* _WRITTEN PROBLEM_
Return the material exactly, first line through the line containing "0.8638, m_dkwood, cab)", and nothing more. Pictures stay out.

* _AVAILABLE DATA_
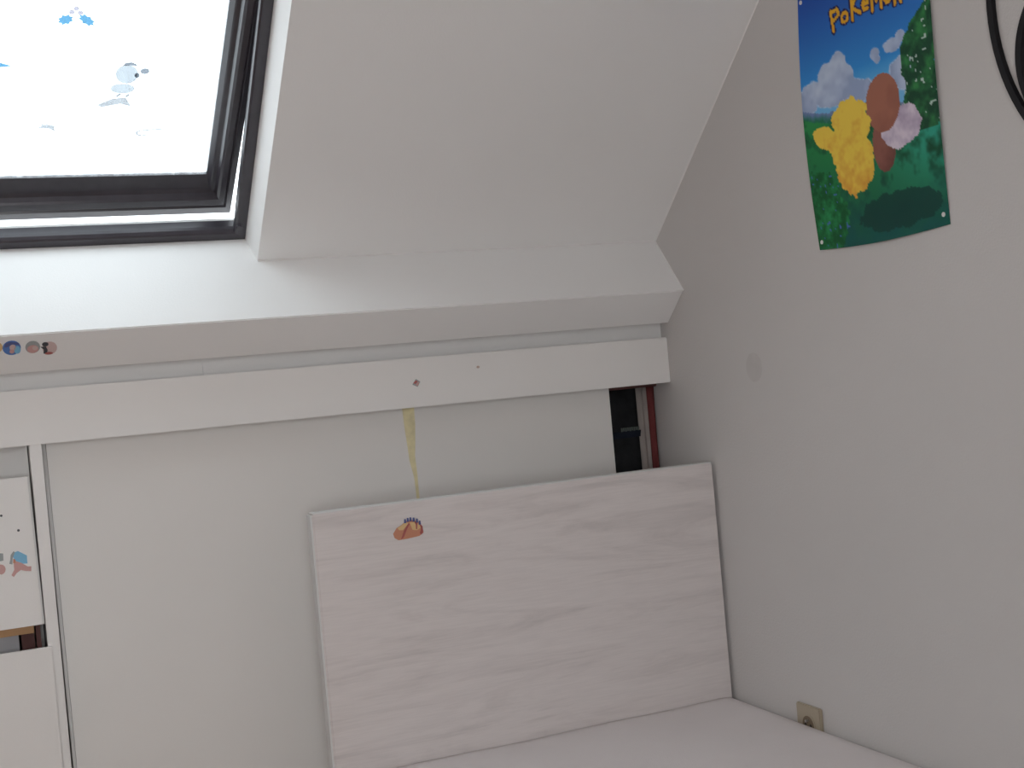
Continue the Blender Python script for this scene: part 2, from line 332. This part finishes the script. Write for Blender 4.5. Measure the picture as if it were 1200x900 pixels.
# ------------------------------------------------------------------ drawer cabinet at the left
cab = thing('drawer_cabinet', 'white built-in drawer cabinet with an open slot, at the left edge', 'cabinet', (-0.30, 2.75, 0))
box('side_panel', 0.0805, 0.0945, 2.80, 3.28, 0.02, 1.235, m_door, cab)
box('side_panel', -0.72, -0.705, 2.722, 3.28, 0.02, 1.235, m_door, cab)
box('back_panel', -0.705, 0.0945, 2.775, 2.785, 1.10, 1.262, m_board, cab)
box('bottom_panel', -0.705, 0.080, 2.80, 3.20, 0.02, 0.038, m_door, cab)
fr = prism('drawer_front', [(-0.70, 2.7155, 0.8815), (0.0915, 2.7155, 0.8815), (0.0875, 2.7155, 1.178), (-0.70, 2.7155, 1.1745)], (0, 0.018, 0), m_board, cab)
prism('edge_strip', [(0.0917, 2.7175, 0.8815), (0.0950, 2.7175, 0.8815), (0.0915, 2.7175, 1.1765), (0.0877, 2.7175, 1.178)], (0, 0.014, 0), m_edge, fr)
box('drawer_front', -0.70, 0.1030, 2.690, 2.7015, 0.42, 0.8385, m_board, cab, bevel=0.001)
box('drawer_front', -0.70, 0.1030, 2.690, 2.7015, 0.03, 0.415, m_board, cab, bevel=0.001)
db = box('drawer_box', -0.69, 0.0745, 2.735, 2.750, 0.8640, 0.93, m_wood, cab)
box('drawer_runner', 0.0780, 0.0865, 2.735, 2.79, 0.82, 0.93, m_dkwood, cab)
box('drawer_box_side', 0.050, 0.0745, 2.752, 2.77, 0.80, 0.8638, m_dkwood, cab)
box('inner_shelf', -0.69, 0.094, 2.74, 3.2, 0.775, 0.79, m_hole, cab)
cl = link('folded_cloth', [(x, y, z + 0.003*math.sin(9*x+y*30)) for x in [-0.4+0.0445*i for i in range(11)] for y in (2.742, 2.90) for z in (0.792, 0.861)],
          [(4*i+a_, 4*i+b_, 4*i+4+b_, 4*i+4+a_) for i in range(10) for a_, b_ in ((0,1),(1,3),(3,2),(2,0))] + [(0,1,3,2), (40,42,43,41)], m_greycl)
tag(cl, 'pale grey folded cloth inside the open drawer slot', 'cloth')
t = thing('drawer_sticker', 'blue and orange sticker on the upper drawer front', 'sticker', (0.061, 2.715, 0.985), 'stickers on the drawer front')
YD = 2.7153
wallst('patch', [(0.046, 1.0300), (0.058, 1.0330), (0.068, 1.0260), (0.0735, 1.0220), (0.0735, 1.0060), (0.060, 1.0070), (0.050, 1.0150)], m_slblue, t, YD)
wallst('patch', [(0.048, 1.0160), (0.062, 1.0090), (0.0735, 1.0000), (0.0800, 0.9995), (0.0790, 0.9900), (0.068, 0.9920), (0.060, 0.9950), (0.052, 0.9900), (0.046, 0.9830), (0.042, 0.9870), (0.048, 0.9970)], m_spink, t, YD-0.0005)
wallst('patch', [(0.044, 1.0270), (0.050, 1.0340), (0.052, 1.0310), (0.047, 1.0200), (0.0455, 1.0080), (0.040, 1.0100), (0.0425, 1.0180)], m_sgrey, t, YD-0.0005)
wallst('patch', [(0.0480, 1.0190), (0.0520, 1.0170), (0.0515, 1.0100), (0.0470, 1.0105)], m_sor, t, YD-0.0010)
t = thing('drawer_sticker', 'grey and pink sticker on the upper drawer front, cut by the picture edge', 'sticker', (0.022, 2.715, 0.985), 'stickers on the drawer front')
wallst('patch', [(0.012, 1.035), (0.0305, 1.032), (0.0300, 1.018), (0.014, 1.016)], m_sgrey, t, YD)
wallst('patch', blob(0.024, 1.001, 0.0085, 0.0100, 12), m_spink, t, YD)
tag(wallst('dot_sticker', blob(0.0625, 1.0735, 0.0026, 0.0026, 8), m_sdark, None, YD), 'small dark dot on the upper drawer front above the blue sticker', 'sticker', 'dots on the drawer front')
tag(wallst('dot_sticker', blob(0.0335, 1.1065, 0.0024, 0.0024, 8), m_sdark, None, YD), 'small dark dot high on the drawer front at the left picture edge', 'sticker', 'dots on the drawer front')

# ------------------------------------------------------------------ inside the closet, right end
def drape(name, x0, x1, y, z0, z1, m, parent=None, amp=0.006, waves=3, flare=0.0, th_=0.02):
    nx, nz = 20, 12; vs, fs = [], []
    for s in (0, 1):
        for j in range(nz+1):
            for i in range(nx+1):
                u, k = i/nx, j/nz
                x = x0 + (x1-x0)*u; f = flare*(1-min(1, (1-k)*5))**2
                x += (u-0.5)*f*2
                vs.append((x, y + s*th_ + amp*math.sin(u*waves*6.28 + k*1.5), z0+(z1-z0)*k))
    n1 = (nx+1)*(nz+1)
    for j in range(nz):
        for i in range(nx):
            a_ = j*(nx+1)+i; fs += [(a_, a_+1, a_+nx+2, a_+nx+1), (n1+a_, n1+a_+nx+1, n1+a_+nx+2, n1+a_+1)]
    for j in range(nz):
        for i in (0, nx): a_ = j*(nx+1)+i; fs.append((a_, a_+nx+1, n1+a_+nx+1, n1+a_))
    for i in range(nx):
        for j in (0, nz): a_ = j*(nx+1)+i; fs.append((a_, a_+1, n1+a_+1, n1+a_))
    return link(name, vs, fs, m, parent, smooth=True)
t = thing('black_jacket', 'black garment with a faint printed line hanging in the dark closet gap', 'garment', (1.40, 2.79, 0.55))
drape('body', 1.20, 1.5110, 2.785, 0.55, 1.236, m_jacket, t, 0.004, 2)
drape('chest_band', 1.30, 1.5100, 2.776, 1.112, 1.128, m_jacketb, t, 0.004, 1.3, th_=0.008)
for k in range(9): box('printed_letter', 1.452+k*0.0058, 1.4558+k*0.0058, 2.769, 2.771, 1.128+0.001*(k%2), 1.1375, m_print, t)
tag(drape('grey_garment', 1.5135, 1.5375, 2.785, 0.55, 1.236, m_grey, None, 0.003, 1.5), 'narrow grey garment hanging in the closet beside the black one', 'garment')
tag(drape('maroon_garment', 1.5405, 1.5540, 2.775, 0.55, 1.236, m_maroon, None, 0.002, 1, 0.003), 'narrow maroon garment hanging closest to the right wall in the closet', 'garment')
tag(prism('closet_rail', [(0.13, 2.773+0.006*math.cos(i*math.pi/6), 1.2375+0.006*math.sin(i*math.pi/6)) for i in range(12)], (1.43, 0, 0), m_dkwood), 'dark wooden clothes rail at the top of the closet gap', 'rail')

# ------------------------------------------------------------------ bed
bed = thing('bed', 'bed with a tall whitewashed woodgrain headboard against the right wall', 'bed', (1.075, 1.6, 0))
HBX0, HBX1, HBY = 0.6095, 1.5540, 2.530
link('headboard', [(x,y,z) for x in (HBX0,HBX1) for y in (HBY,HBY+0.036) for z in (0.05,1.048)], BF, m_hb, bed, bevel=0.0025)
box('headboard_edge', HBX0-0.0035, HBX0, HBY+0.004, HBY+0.034, 0.05, 1.046, m_edge, bed)
box('headboard_edge', HBX0, HBX1, HBY+0.004, HBY+0.034, 1.048, 1.0500, m_edge, bed)
box('side_rail', HBX0+0.02, HBX0+0.045, 0.56, HBY, 0.16, 0.34, m_hb, bed, bevel=0.002)
box('side_rail', HBX1-0.045, HBX1-0.02, 0.56, HBY, 0.16, 0.34, m_hb, bed, bevel=0.002)
box('footboard', HBX0, HBX1, 0.52, 0.556, 0.05, 0.42, m_hb, bed, bevel=0.002)
box('slatted_base', HBX0+0.05, HBX1-0.05, 0.56, HBY-0.002, 0.27, 0.30, m_wood, bed)
for x in (HBX0+0.01, HBX1-0.05):
    for y in (0.52, HBY): box('leg', x, x+0.04, y, y+0.035, 0.0, 0.05, m_hb, bed)
def mattress():
    x0, x1, y0, y1, z0, z1, r = HBX0+0.004, XR-0.003, 0.57, HBY-0.001, 0.302, 0.5090, 0.055
    nx, ny = 26, 46; vs, fs = [], []
    def g(k, n, a_, b_):   # denser near the rims
        t_ = k/n; s = 0.5-0.5*math.cos(math.pi*t_); return a_+(b_-a_)*(0.45*t_+0.55*s)
    top = {}
    for j in range(ny+1):
        for i in range(nx+1):
            x, y = g(i, nx, x0, x1), g(j, ny, y0, y1)
            dx = min(x-x0, x1-x); dy_ = min(y-y0, (y1-y)+0.02)
            dx = max(dx, 0)
            e = 0
            for d_, rr in ((dx, 0.030), (dy_, 0.030)):
                if d_ < rr: e += (1-math.sqrt(max(0, 1-(1-d_/rr)**2)))*rr*0.55
            z = z1 - e + 0.0020*math.sin(3*x+1.2)*math.cos(2.1*y) + 0.0010*math.sin(17*x+5*y)
            top[(i,j)] = len(vs); vs.append((x,y,z))
    for j in range(ny):
        for i in range(nx): fs.append((top[i,j], top[i+1,j], top[i+1,j+1], top[i,j+1]))
    rim = [(i,0) for i in range(nx)] + [(nx,j) for j in range(ny)] + [(i,ny) for i in range(nx,0,-1)] + [(0,j) for j in range(ny,0,-1)]
    prev = [top[k] for k in rim]
    for z in (0.45, 0.34, z0):
        cur = []
        for k in rim:
            p = vs[top[k]]; cur.append(len(vs)); vs.append((p[0], p[1], z))
        for a_ in range(len(rim)):
            b_ = (a_+1) % len(rim); fs.append((prev[a_], prev[b_], cur[b_], cur[a_]))
        prev = cur
    fs.append(tuple(prev))
    return link('mattress', vs, fs, m_sheet, None, smooth=True)
tag(mattress(), 'mattress under a plain pale pinkish fitted sheet, in front of the headboard', 'mattress')
t = thing('headboard_sticker', 'orange and brown sticker with blue top on the headboard', 'sticker', (0.808, 2.529, 0.970))
YH = HBY - 0.0003
wallst('backing', [(0.7755, 0.987), (0.784, 0.998), (0.795, 1.003), (0.806, 1.010), (0.818, 1.011), (0.832, 1.006), (0.8405, 0.995), (0.8415, 0.981), (0.832, 0.9755), (0.805, 0.9730), (0.786, 0.9725), (0.778, 0.978)], m_sor, t, YH)
wallst('patch', [(0.786, 0.998), (0.795, 1.002), (0.804, 1.008), (0.811, 1.005), (0.803, 0.998), (0.797, 0.992), (0.789, 0.993)], m_syel, t, YH-0.0006)
wallst('patch', [(0.813, 1.006), (0.823, 1.006), (0.833, 1.001), (0.836, 0.992), (0.828, 0.988), (0.818, 0.990)], m_syel, t, YH-0.0006)
wallst('dark_patch', [(0.791, 0.9735), (0.800, 0.991), (0.810, 1.005), (0.813, 1.003), (0.806, 0.993), (0.7975, 0.977)], m_sred, t, YH-0.0012)
wallst('dark_patch', [(0.835, 1.000), (0.8400, 0.995), (0.8410, 0.984), (0.836, 0.9775), (0.833, 0.981), (0.8365, 0.990)], m_sred, t, YH-0.0012)
wallst('dark_patch', [(0.823, 1.007), (0.830, 1.004), (0.828, 0.990), (0.8255, 0.991), (0.826, 1.000)], m_sred, t, YH-0.0012)
for k, (x, z) in enumerate(((0.803, 1.011), (0.809, 1.013), (0.815, 1.0135), (0.822, 1.012), (0.829, 1.009), (0.8345, 1.004))):
    wallst('blue_patch', [(x-0.0026, z-0.005), (x+0.0026, z-0.005), (x+0.0020, z+0.003), (x-0.0014, z+0.0035)], m_snavy, t, YH-0.0018)

# ------------------------------------------------------------------ socket on the right wall
t = thing('wall_socket', 'yellowed square wall socket low on the right wall above the mattress', 'socket', (XR-0.004, 2.238, 0.463))
link('cover_plate', [(x,y,z) for x in (XR-0.009, XR) for y in (2.197, 2.279) for z in (0.463, 0.545)], BF, m_socket, t, bevel=0.002)
def disc_x(name, x, y, z, r, th_, m, parent, n=20): return prism(name, [(x, y+r*math.cos(i*2*math.pi/n), z+r*math.sin(i*2*math.pi/n)) for i in range(n)], (-th_, 0, 0), m, parent)
disc_x('socket_rim', XR-0.0092, 2.238, 0.504, 0.0235, 0.001, m_socket, t)
disc_x('socket_well', XR-0.0103, 2.238, 0.504, 0.0195, 0.0004, mat('shaded_beige_plastic', (0.20, 0.15, 0.10), 0.6), t)
disc_x('pin_hole', XR-0.0108, 2.247, 0.504, 0.0040, 0.0003, m_hole, t, 10)
disc_x('pin_hole', XR-0.0108, 2.229, 0.504, 0.0040, 0.0003, m_hole, t, 10)
disc_x('earth_pin', XR-0.0108, 2.238, 0.514, 0.0028, 0.006, m_metal, t, 8)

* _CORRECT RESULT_
Continue the Blender Python script for this scene: part 2, from line 332. This part finishes the script. Write for Blender 4.5. Measure the picture as if it were 1200x900 pixels.
# ------------------------------------------------------------------ drawer cabinet at the left
cab = thing('drawer_cabinet', 'white built-in drawer cabinet with an open slot, at the left edge', 'cabinet', (-0.30, 2.75, 0))
box('side_panel', 0.0805, 0.0945, 2.80, 3.28, 0.02, 1.235, m_door, cab)
box('side_panel', -0.72, -0.705, 2.722, 3.28, 0.02, 1.235, m_door, cab)
box('back_panel', -0.705, 0.0945, 2.775, 2.785, 1.10, 1.262, m_board, cab)
box('bottom_panel', -0.705, 0.080, 2.80, 3.20, 0.02, 0.038, m_door, cab)
fr = prism('drawer_front', [(-0.70, 2.7155, 0.8815), (0.0915, 2.7155, 0.8815), (0.0875, 2.7155, 1.178), (-0.70, 2.7155, 1.1745)], (0, 0.018, 0), m_board, cab)
prism('edge_strip', [(0.0917, 2.7175, 0.8815), (0.0950, 2.7175, 0.8815), (0.0915, 2.7175, 1.1765), (0.0877, 2.7175, 1.178)], (0, 0.014, 0), m_edge, fr)
box('drawer_front', -0.70, 0.1030, 2.690, 2.7015, 0.42, 0.8385, m_board, cab, bevel=0.001)
box('drawer_front', -0.70, 0.1030, 2.690, 2.7015, 0.03, 0.415, m_board, cab, bevel=0.001)
db = box('drawer_box', -0.69, 0.0745, 2.735, 2.750, 0.8640, 0.93, m_wood, cab)
box('drawer_runner', 0.0780, 0.0865, 2.735, 2.79, 0.82, 0.93, m_dkwood, cab)
box('drawer_box_side', 0.050, 0.0745, 2.752, 2.77, 0.80, 0.8638, m_dkwood, cab)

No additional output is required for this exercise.